» COLLECTED MATERIAL:
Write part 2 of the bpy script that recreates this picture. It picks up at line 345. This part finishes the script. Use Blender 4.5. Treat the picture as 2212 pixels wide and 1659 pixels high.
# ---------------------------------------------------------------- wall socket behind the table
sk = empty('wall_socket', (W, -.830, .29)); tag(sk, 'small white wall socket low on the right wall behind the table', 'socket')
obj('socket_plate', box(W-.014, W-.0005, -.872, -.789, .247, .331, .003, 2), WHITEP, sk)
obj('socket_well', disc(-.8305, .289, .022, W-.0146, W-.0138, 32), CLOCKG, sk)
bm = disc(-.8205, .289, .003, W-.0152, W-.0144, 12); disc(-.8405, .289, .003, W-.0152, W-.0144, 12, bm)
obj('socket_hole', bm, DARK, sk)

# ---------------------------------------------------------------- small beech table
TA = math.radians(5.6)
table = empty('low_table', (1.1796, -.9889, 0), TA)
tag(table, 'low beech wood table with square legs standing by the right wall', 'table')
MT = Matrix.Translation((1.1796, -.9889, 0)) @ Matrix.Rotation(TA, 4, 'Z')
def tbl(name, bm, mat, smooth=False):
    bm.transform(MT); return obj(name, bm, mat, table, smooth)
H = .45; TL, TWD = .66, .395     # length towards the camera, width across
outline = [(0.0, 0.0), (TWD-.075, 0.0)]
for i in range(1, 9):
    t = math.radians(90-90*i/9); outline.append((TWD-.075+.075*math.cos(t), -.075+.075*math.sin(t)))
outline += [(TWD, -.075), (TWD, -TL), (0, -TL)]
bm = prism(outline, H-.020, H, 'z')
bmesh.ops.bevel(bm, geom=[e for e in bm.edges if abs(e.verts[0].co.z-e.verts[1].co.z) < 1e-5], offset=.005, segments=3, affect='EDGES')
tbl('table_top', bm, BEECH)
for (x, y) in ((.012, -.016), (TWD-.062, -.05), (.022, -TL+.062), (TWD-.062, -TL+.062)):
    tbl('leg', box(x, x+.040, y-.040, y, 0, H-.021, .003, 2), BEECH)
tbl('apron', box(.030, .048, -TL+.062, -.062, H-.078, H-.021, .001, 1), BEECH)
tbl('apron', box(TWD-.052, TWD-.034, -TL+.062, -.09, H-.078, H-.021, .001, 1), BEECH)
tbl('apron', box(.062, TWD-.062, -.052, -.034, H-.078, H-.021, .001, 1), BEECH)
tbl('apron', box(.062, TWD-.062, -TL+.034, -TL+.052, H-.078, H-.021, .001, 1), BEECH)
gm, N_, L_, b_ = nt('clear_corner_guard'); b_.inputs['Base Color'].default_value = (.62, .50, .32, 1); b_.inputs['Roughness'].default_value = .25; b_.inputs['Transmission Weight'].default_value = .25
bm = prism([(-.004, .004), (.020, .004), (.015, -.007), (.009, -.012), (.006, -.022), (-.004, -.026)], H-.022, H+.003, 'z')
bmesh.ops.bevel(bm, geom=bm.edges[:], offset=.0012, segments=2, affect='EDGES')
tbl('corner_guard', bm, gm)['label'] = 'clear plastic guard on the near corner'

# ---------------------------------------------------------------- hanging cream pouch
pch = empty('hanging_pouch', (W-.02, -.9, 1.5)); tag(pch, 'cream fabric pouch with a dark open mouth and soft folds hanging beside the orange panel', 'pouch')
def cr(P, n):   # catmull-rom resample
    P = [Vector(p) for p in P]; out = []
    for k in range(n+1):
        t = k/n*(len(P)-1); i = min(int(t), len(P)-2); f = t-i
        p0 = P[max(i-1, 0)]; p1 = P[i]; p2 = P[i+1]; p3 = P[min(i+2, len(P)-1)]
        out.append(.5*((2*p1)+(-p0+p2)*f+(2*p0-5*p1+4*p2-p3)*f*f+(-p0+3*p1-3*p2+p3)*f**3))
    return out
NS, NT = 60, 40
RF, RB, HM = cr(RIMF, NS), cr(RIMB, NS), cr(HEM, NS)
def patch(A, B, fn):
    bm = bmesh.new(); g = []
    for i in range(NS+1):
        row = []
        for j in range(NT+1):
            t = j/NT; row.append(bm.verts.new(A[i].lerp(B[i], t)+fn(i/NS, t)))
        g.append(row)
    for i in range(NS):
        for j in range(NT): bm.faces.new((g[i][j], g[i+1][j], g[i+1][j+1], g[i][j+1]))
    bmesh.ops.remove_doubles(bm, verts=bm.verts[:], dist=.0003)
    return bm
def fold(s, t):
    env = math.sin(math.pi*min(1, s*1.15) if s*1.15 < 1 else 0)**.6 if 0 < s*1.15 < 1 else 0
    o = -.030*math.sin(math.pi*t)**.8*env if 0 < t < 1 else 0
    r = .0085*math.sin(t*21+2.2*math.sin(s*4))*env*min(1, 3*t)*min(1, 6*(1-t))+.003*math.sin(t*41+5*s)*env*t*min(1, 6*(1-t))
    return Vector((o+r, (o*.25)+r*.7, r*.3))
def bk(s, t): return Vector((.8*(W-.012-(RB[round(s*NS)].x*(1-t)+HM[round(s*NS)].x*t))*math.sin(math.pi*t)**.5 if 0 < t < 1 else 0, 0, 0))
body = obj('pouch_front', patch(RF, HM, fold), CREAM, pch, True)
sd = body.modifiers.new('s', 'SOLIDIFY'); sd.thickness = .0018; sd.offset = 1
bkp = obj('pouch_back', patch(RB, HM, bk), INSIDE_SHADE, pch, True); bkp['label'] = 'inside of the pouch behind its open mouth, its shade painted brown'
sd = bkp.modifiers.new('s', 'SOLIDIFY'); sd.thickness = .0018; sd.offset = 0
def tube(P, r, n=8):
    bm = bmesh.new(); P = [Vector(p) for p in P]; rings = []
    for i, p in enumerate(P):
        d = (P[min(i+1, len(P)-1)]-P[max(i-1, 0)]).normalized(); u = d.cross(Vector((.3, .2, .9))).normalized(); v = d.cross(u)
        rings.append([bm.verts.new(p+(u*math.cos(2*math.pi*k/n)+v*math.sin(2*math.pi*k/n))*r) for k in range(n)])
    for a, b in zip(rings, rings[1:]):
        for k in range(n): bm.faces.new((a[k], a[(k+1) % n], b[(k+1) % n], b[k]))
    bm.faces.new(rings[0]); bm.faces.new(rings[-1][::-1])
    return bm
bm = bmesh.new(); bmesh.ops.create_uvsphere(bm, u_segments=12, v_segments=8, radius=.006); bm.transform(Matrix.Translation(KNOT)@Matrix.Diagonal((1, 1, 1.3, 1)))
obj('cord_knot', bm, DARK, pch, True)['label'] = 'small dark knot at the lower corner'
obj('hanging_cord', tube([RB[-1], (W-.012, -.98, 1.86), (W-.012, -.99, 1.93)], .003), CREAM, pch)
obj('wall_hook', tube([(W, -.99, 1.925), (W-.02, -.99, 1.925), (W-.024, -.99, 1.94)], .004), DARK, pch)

» DO THIS:
Copy out the listing above, line by line and exactly, from its first line to the line holding "obj('socket_hole', bm, DARK, sk)", inclusive.

» RESULT:
Write part 2 of the bpy script that recreates this picture. It picks up at line 345. This part finishes the script. Use Blender 4.5. Treat the picture as 2212 pixels wide and 1659 pixels high.
# ---------------------------------------------------------------- wall socket behind the table
sk = empty('wall_socket', (W, -.830, .29)); tag(sk, 'small white wall socket low on the right wall behind the table', 'socket')
obj('socket_plate', box(W-.014, W-.0005, -.872, -.789, .247, .331, .003, 2), WHITEP, sk)
obj('socket_well', disc(-.8305, .289, .022, W-.0146, W-.0138, 32), CLOCKG, sk)
bm = disc(-.8205, .289, .003, W-.0152, W-.0144, 12); disc(-.8405, .289, .003, W-.0152, W-.0144, 12, bm)
obj('socket_hole', bm, DARK, sk)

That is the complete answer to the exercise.